Let’s be realistic, chickens are not clean, they aren’t trained to use a liter box, they produce real manure (dung/poop). What becomes of it? Flies and other insects live and breed in this manure. Does it go in the weekly garbage? Does our City dump allow it in the dump? How is the manure gotten rid of? What about the straw? What happens to it? By the way, mice love living and breeding in straw. Not to mention the smell that comes from chicken manure. If my neighbour can have chickens, can I have a cow? For milk, of course.
Then there are cute little lambs, goats, a small pony won’t be any bother in the neighbourhood and little piglets are so cute who could resist them?

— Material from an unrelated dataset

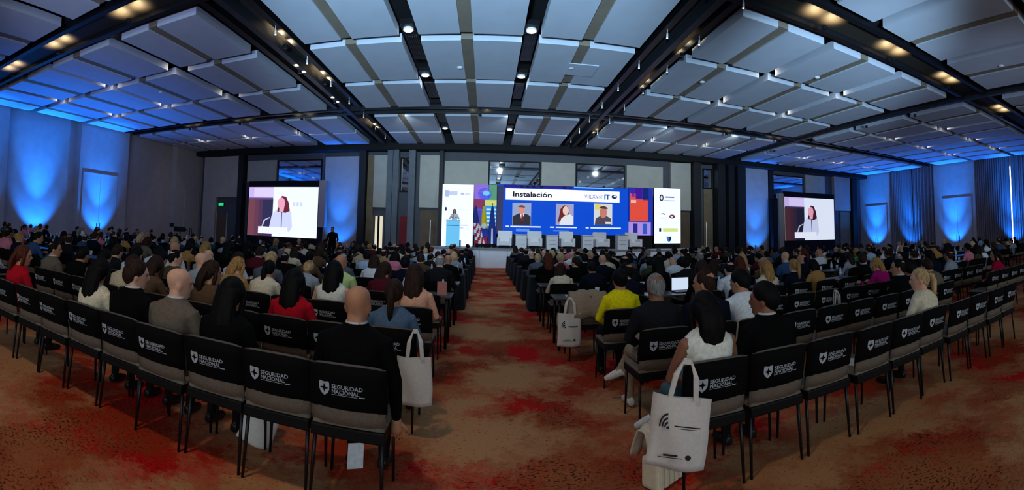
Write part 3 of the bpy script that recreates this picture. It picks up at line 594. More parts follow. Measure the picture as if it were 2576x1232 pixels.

I hear the chickens are so our children can connect to agriculture; can’t we leave this on the farm, where it all belongs? If we feel a need to connect to the farm, right here in the middle of Red Deer is one of the best farm museums in Alberta, Sunnybrook Farm. The people there love to have children of all ages come, buy a membership, get involved, volunteer.
Buy eggs from the store, support our farmers and buy locally.
Does anyone remember back in 2009 when the bird flu gave people a scare in several parts of the world? Many thousands of chickens were killed in the Fraser Valley region of B.C. to prevent the spread of bird flu to both birds and humans.
An interesting news item last summer/fall from the town of Canmore told about the town being overrun with rabbits. How did they get there? Likely someone wanted to raise rabbits for meat (I hear they taste a lot like chicken) and soon the fun of the project became boring and more work was involved, so the rabbits were turned loose. Guess what? The town is now trying to get rid of them. Do we want free-range chickens taking over our streets? Not in my neighbourhood please.
Let’s stop this chicken thing before it turns our beautiful Red Deer into a third world shantytown. I was raised and lived on a farm for 50 years, I know what chicken coops smell like and it isn’t roses.